## DATASET ROWS
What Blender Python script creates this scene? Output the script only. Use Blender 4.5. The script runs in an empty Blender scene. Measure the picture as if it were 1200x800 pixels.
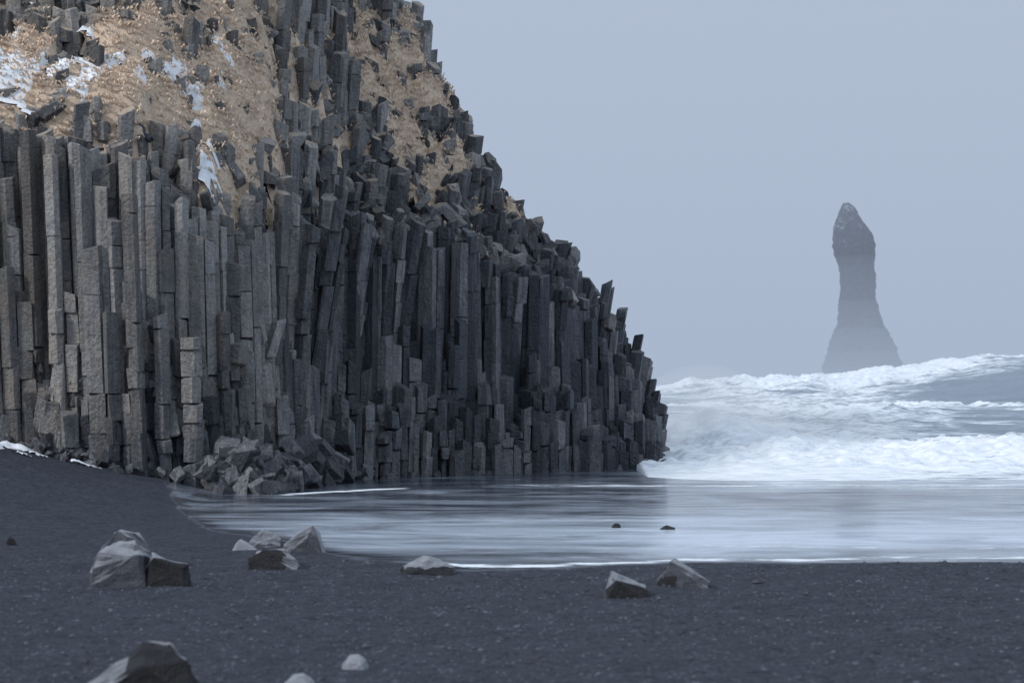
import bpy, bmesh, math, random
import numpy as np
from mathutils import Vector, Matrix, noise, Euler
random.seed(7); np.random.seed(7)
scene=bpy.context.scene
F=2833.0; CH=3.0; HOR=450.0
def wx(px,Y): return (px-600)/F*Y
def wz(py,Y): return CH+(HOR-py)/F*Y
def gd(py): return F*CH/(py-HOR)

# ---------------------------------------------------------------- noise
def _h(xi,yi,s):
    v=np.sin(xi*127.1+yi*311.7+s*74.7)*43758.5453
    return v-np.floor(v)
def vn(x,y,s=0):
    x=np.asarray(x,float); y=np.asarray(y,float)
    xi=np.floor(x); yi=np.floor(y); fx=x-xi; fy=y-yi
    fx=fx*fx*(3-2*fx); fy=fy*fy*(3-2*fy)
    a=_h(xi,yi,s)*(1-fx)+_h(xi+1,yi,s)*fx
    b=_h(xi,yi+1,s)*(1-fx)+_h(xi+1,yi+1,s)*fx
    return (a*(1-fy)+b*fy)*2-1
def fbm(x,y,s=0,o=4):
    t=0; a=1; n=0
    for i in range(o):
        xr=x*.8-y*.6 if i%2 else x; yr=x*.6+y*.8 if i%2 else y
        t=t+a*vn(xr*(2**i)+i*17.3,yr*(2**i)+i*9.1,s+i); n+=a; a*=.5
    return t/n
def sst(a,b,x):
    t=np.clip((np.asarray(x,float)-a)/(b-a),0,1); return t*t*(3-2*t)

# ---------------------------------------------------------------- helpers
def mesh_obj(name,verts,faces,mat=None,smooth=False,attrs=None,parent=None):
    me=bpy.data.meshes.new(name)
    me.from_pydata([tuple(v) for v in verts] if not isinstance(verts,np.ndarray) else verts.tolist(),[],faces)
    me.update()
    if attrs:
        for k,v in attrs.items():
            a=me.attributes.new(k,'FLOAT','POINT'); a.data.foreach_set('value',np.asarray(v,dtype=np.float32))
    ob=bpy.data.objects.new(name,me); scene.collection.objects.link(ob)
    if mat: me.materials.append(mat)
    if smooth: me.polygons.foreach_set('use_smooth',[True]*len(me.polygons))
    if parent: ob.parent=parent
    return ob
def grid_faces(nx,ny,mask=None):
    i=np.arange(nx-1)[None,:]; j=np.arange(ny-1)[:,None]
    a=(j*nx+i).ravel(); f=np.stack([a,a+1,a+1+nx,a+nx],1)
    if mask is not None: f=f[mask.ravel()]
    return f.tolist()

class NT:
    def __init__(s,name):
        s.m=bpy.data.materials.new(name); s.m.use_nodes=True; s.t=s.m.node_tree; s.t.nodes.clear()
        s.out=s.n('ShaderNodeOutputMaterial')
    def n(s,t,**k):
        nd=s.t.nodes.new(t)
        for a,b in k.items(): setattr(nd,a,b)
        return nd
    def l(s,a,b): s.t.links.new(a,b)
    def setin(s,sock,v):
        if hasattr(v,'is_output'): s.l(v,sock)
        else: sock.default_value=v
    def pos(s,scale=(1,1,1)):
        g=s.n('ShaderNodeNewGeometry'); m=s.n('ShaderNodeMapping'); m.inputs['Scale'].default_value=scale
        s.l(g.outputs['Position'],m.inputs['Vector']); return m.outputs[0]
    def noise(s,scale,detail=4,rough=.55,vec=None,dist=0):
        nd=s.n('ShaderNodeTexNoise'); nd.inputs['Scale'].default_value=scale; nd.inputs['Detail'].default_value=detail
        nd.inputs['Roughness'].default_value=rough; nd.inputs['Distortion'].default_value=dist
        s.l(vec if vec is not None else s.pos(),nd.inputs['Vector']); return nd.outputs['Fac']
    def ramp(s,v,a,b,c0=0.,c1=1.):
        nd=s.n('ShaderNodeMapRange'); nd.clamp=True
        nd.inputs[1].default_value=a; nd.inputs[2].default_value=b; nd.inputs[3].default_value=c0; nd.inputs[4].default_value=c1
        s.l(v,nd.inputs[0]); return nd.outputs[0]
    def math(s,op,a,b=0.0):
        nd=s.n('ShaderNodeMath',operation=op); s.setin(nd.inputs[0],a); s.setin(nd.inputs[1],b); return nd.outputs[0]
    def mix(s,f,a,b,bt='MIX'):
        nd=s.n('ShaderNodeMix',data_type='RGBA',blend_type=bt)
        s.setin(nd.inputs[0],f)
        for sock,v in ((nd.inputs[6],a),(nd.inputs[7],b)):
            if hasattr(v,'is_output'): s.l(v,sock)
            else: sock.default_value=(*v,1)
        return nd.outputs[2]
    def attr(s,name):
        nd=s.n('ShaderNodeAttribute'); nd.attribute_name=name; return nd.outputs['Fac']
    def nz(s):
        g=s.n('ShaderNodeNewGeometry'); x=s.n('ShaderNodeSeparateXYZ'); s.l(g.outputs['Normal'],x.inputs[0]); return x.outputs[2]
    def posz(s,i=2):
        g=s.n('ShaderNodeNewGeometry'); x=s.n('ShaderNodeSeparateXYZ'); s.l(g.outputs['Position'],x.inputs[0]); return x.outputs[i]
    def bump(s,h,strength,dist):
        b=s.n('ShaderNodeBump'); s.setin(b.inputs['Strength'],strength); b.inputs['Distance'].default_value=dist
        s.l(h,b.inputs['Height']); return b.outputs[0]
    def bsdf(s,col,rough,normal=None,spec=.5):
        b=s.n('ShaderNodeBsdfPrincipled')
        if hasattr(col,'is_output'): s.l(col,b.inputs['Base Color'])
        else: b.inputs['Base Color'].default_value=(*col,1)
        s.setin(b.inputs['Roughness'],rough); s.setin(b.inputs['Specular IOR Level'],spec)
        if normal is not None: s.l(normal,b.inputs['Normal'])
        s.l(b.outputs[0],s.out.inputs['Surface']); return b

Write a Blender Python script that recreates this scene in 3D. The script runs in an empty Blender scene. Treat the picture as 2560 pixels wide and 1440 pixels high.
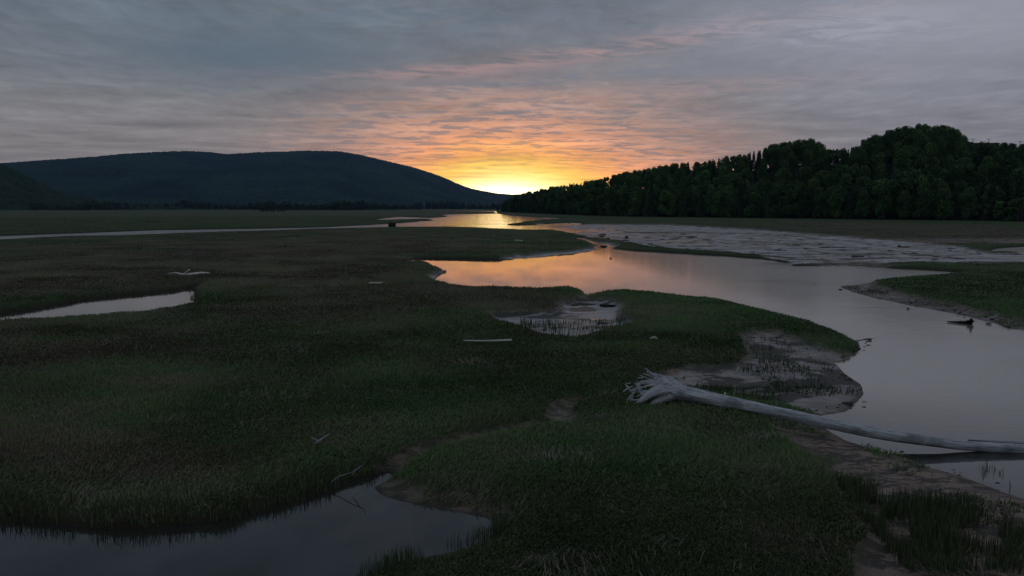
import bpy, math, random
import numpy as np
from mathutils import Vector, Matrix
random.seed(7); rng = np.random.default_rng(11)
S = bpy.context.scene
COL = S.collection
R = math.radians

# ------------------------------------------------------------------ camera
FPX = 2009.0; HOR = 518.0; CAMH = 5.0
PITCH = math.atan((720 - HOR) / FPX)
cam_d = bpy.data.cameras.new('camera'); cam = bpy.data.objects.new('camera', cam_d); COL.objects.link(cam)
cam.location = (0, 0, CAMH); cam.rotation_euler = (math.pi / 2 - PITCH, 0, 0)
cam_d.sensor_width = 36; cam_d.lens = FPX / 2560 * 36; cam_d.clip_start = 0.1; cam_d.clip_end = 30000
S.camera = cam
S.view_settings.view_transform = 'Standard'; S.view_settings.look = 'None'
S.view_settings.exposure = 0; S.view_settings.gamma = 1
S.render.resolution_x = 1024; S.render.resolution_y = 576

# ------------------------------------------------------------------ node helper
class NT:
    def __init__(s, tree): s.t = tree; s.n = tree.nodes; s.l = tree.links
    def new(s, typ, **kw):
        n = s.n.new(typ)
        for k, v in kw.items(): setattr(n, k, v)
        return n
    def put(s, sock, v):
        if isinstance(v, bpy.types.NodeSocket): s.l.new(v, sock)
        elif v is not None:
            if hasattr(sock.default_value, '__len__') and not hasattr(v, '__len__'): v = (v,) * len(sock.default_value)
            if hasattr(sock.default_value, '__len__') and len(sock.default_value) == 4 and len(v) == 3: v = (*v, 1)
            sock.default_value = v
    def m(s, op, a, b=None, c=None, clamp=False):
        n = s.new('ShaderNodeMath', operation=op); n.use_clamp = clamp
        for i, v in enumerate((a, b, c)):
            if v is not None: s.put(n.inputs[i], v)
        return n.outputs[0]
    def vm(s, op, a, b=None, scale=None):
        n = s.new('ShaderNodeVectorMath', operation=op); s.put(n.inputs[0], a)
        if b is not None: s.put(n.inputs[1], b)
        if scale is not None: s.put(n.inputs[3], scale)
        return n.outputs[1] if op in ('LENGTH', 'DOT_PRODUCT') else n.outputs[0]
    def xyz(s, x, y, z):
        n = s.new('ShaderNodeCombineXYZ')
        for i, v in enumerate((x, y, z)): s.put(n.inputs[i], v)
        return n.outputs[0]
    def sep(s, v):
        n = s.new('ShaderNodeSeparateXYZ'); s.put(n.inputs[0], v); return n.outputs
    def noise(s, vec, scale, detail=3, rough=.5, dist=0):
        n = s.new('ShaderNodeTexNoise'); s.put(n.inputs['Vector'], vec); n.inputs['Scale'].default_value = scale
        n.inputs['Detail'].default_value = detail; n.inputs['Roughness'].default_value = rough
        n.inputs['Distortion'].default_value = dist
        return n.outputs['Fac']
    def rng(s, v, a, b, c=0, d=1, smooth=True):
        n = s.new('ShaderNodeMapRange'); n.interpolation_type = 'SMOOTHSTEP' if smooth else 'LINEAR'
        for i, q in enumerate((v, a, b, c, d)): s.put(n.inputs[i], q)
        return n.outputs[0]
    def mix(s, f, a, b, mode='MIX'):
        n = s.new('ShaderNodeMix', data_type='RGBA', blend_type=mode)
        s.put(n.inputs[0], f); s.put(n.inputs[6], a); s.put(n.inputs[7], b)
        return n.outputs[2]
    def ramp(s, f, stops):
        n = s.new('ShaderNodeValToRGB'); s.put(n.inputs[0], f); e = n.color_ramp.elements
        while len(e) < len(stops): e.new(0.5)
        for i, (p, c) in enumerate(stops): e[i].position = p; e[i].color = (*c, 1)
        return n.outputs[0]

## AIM
Quote word for word only the lines above from the one containing "Write a Blender" through the one containing "R = math.radians". Pictures stay out of your copy.

## WRITTEN RESPONSE
Write a Blender Python script that recreates this scene in 3D. The script runs in an empty Blender scene. Treat the picture as 2560 pixels wide and 1440 pixels high.
import bpy, math, random
import numpy as np
from mathutils import Vector, Matrix
random.seed(7); rng = np.random.default_rng(11)
S = bpy.context.scene
COL = S.collection
R = math.radians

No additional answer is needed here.